You can of course grab data from all services using a cron job or a scheduled task, store the content locally and then serve it from your server. All social services have APIs, allowing making server calls to obtain data. Front end social media websites are mostly up, but APIs are completely different animals. APIs have all kind of issues. Just to name a few: services are not available or are very slow causing timeouts; there are API call limits (per hour, per IP address), APIs are changing all the time.
The cron job (or scheduled task on Windows) will overcome the APIs call limit, plus if the services are not available the server will offer the latest information it grabbed, but how to deal with API changes? For instance, Facebook changes something every week.
The best solution is to build interfaces specific to your application needs, and then write platform specific providers. This way you only have to adjust the providers when APIs change. For example, you create an interface called IMessage, implementing several properties, such as Author, Message, Data, and several methods such as GetLatestMessages(), returning a list of IMessage objects. In your code you will only use IMessage, so when something changes (like Facebook not allowing anymore to get public message feed witout a token authentication, which broke a lot of applications), your library containing the IMessage implementation will be updated but the application code does not change at all.
In conclusion:
  • write a library for social media feeds
  • use interfaces
  • write an import application to store data on a local cache (maybe database)

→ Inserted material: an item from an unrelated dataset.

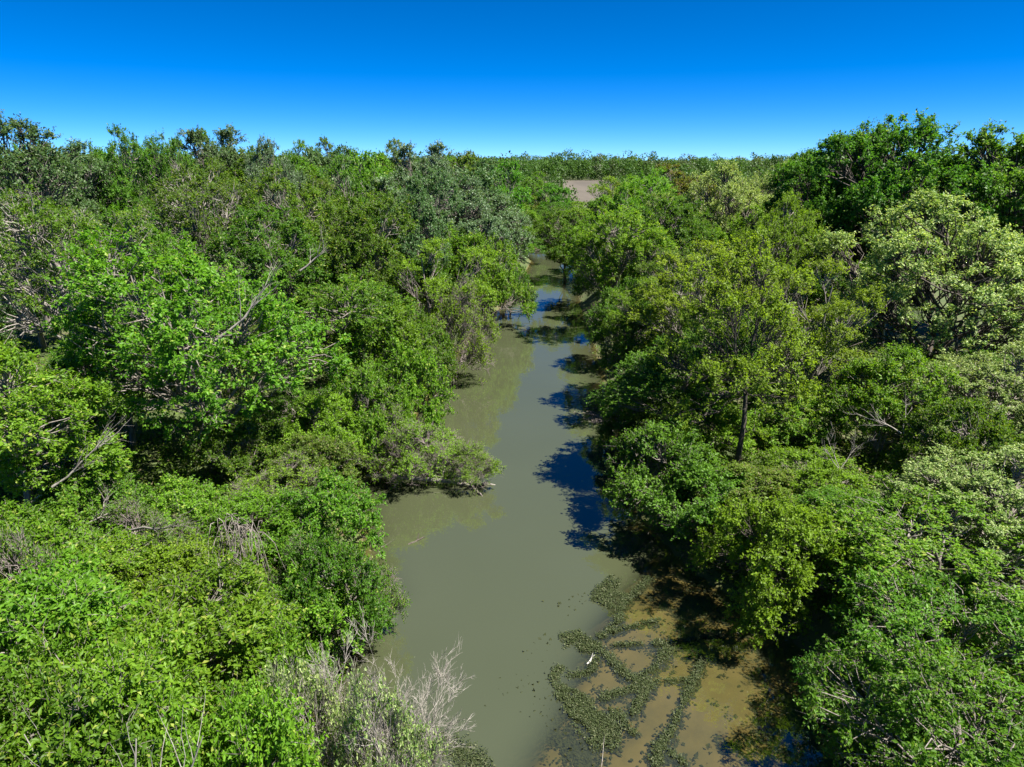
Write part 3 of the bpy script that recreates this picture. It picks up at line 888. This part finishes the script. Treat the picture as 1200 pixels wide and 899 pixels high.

  • run the import application on a schedule, just enough to stay bellow social media APIs call limits
  • use the created library to get data and display it on the website
Note: you may find useful an Inverse of Control technique in order to be able to use only interfaces on your application code. Check the examples I wrote for Simple C# inverse of control and C# inverse of control for more details on this subject.